Oil majors are learning to live with $50 crude, with most CEOs focused on remaining profitable through a downturn they expect to last until at least the end of the decade. Investors have yet to reward the producers’ cost-cutting efforts — with the energy sector the worst performer in the MSCI World Index — but that may change as cash flows strengthen, according to Sanford C. Bernstein.

“We have to remain very disciplined about spending and not assume that the price will go up,” BP Plc Chief Executive Officer Bob Dudley said this month in Istanbul. “The years of $100 oil will turn out to be an aberration. We used to make money at $40 oil, we used to make money at $25 oil.”

Europe’s seven-biggest oil companies together generated 42 percent more cash in the second quarter than a year earlier, easily enough to cover cash dividends and capital expenditure, Bernstein analyst Oswald Clint wrote in a July 19 report.

Clint, who assumes an oil price of $50 a barrel for this year and 2018, said over the next two to three quarters producers should generate enough cash to also phase out dividends paid as shares. Eliminating those scrip dividends would prevent a further dilution of share value and open the way for buybacks, he said.
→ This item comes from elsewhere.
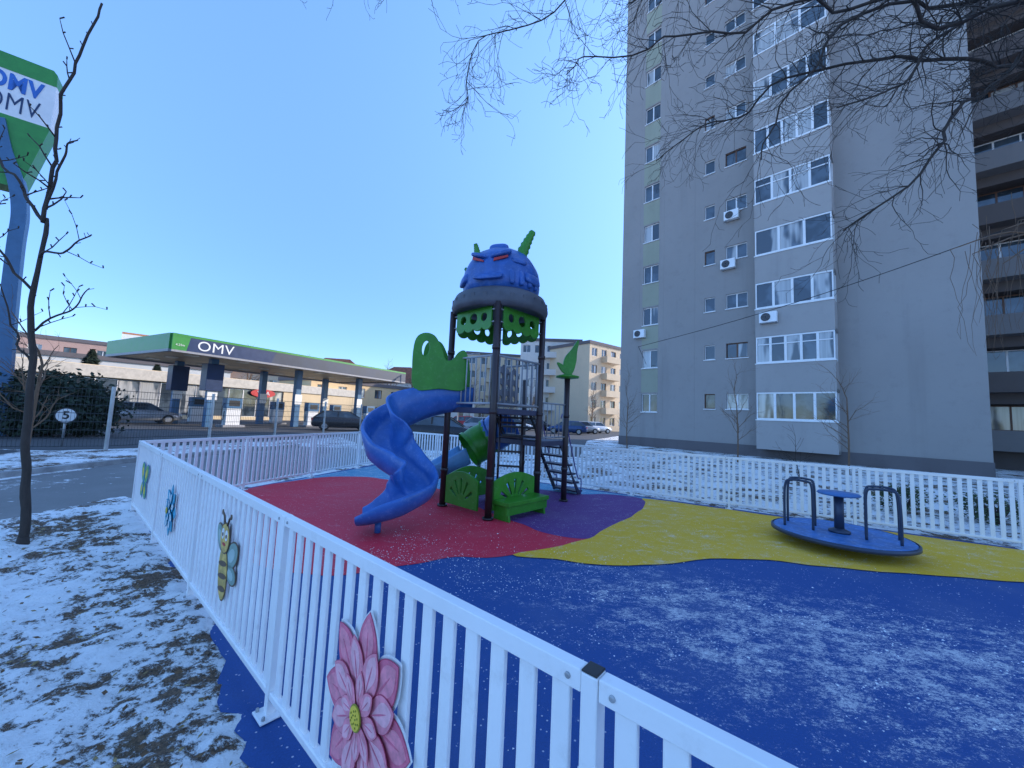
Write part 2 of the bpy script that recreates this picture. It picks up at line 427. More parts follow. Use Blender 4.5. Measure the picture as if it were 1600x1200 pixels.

Total, Europe’s second-biggest oil company, can cover the cash part of its dividend at $50 oil this year, according to Bloomberg Intelligence data. Exxon and Shell covered their payout with cash from operations in the first quarter at an average price for Brent of just under $55. BP, which didn’t generate enough money to cover the payout in the three months to March, will be able to do so this year if oil is between $50 and $55, Chief Financial Officer Brian Gilvary said in May.

Brent crude traded at $50.60 a barrel as of 12:59 p.m. in Singapore on Wednesday.
Spending Increase

Despite cutting billions of dollars of capital expenditure, the producers are now proceeding with projects they began before the downturn, including BP in the North Sea and Eni SpA in Africa. The industry is expected to increase spending “modestly” in oil and gas exploration and production projects this year after a 44 percent plunge between 2014 and 2016, the International Energy Agency said this month.

“Though costs may now start rising with a slow, yet gradual recovery in investment, a large portion of the savings in costs may be structural and remain,” said Philipp Chladek, a London-based analyst at Bloomberg Intelligence. “Cost cuts were not only from innovation and technological advancements, but also from managerial adjustments such as re-thinking and streamlining projects.”

Investors are still wary. Brent crude near $50 a barrel is about half the level of three years ago, despite OPEC’s efforts to boost prices by cutting production.

The MSCI World Energy Sector Index is down 9 percent this year, with the 90 companies that make up the index together losing $218 billion in market value, according to data compiled by Bloomberg. Shares of all of the Big Five — Exxon, Shell, Chevron, Total and BP — are down more than 10 percent.

Industry profit in the first quarter was the best in two years as the effects of cost cutting began to show. That gave way to the realization that OPEC’s deal to curb output wasn’t eliminating the global supply glut as quickly as intended by the exporters’ group led by Saudi Arabia. Even an extension of the curbs until March 2018 couldn’t boost prices and prevent banks including Goldman Sachs Group Inc and BNP Paribas SA from cutting their oil-price forecasts.

The mean estimate of analysts for Exxon’s 2017 profit has been cut by $940 million in the past month, according to data compiled by Bloomberg. Shell’s has been reduced by almost $591 million, Chevron’s by $360 million, Total’s by $201 million and BP’s by $409 million, according to the data.

Still, Bernstein expects cash flow growth to provide the trigger for a turnaround in the companies’ fortunes.

“Big Oil is a value sector in need of a catalyst and that catalyst is scrip dividend removal and share repurchases,” Clint said. “We see that occurring over the next six to nine months.”